Age? Contract? Rather be early at that position than late?

Brady’s best method for combating speculation about when he’d be put out to pasture has been to own his position with peerless play and turn in – in my opinion – the best Super Bowl performance a quarterback’s ever had.

Not only is Brady miles away from being ripe for the picking, the only reason Garoppolo’s playing at all is because of a BS investigation and punishment that turned Brady’s life upside down and besmirched his name.

Garoppolo taking Brady’s reps, taking Brady’s team for a month is the punishment for Deflategate. Watching Jimmy G. play is the punishment Brady was handed. No wonder he’s standing with arms folded and jaw set.
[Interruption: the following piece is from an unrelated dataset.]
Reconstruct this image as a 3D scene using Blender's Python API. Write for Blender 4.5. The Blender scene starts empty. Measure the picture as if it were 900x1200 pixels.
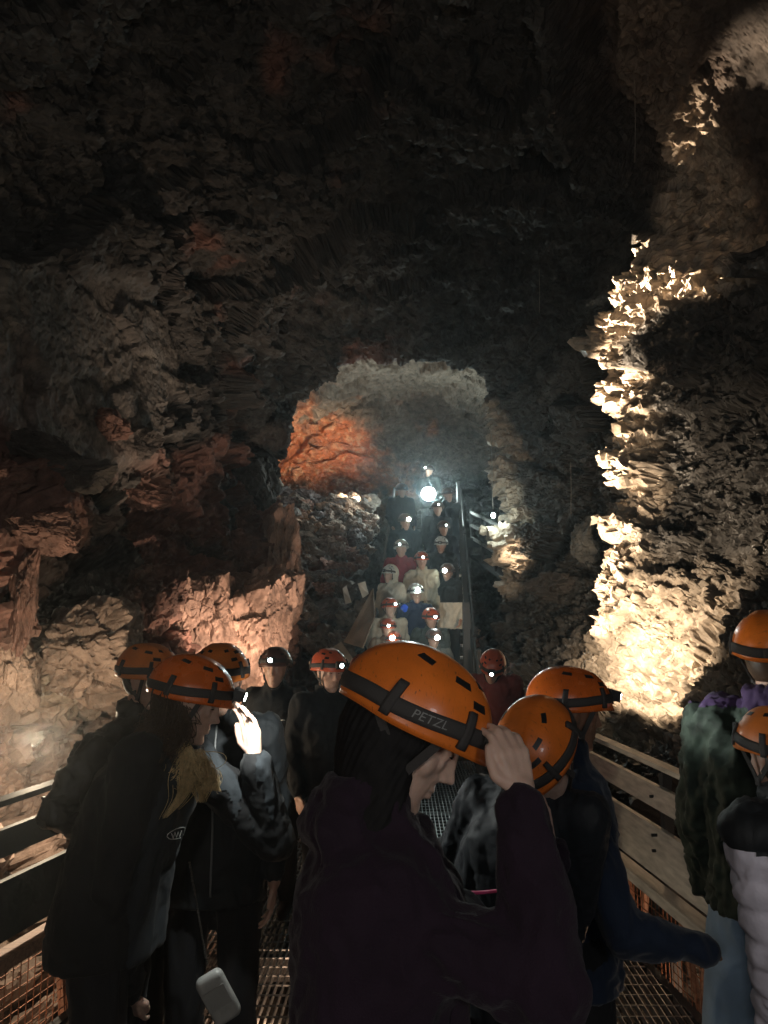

If you simply look at the dynamics between players of Brady’s ilk and their would-be successors you realize that expecting Brady to go merrily along and show no signs of agitation is absurd. Brett Favre and Aaron Rodgers, Joe Montana and Steve Young, Peyton Manning and Brock Osweiler. In each, the incumbent wasn’t real keen on wet-nursing the new guy.

Garoppolo’s case is a little different, though. He has no illusions about being better than Brady (that little 25-for-25 day from Brady in the intrasquad scrimmage earlier this month probably helped put that to bed). 

Garoppolo just wants to come in, play well, do his job and not step on any toes. He’s not looking to create a quarterback controversy. But he can’t afford to be deferential anymore or concerned about how the legend in his shadow feels or how he feels about the legend in his shadow.

He just has to go play. Something that Brady – very soon – won’t be able to do.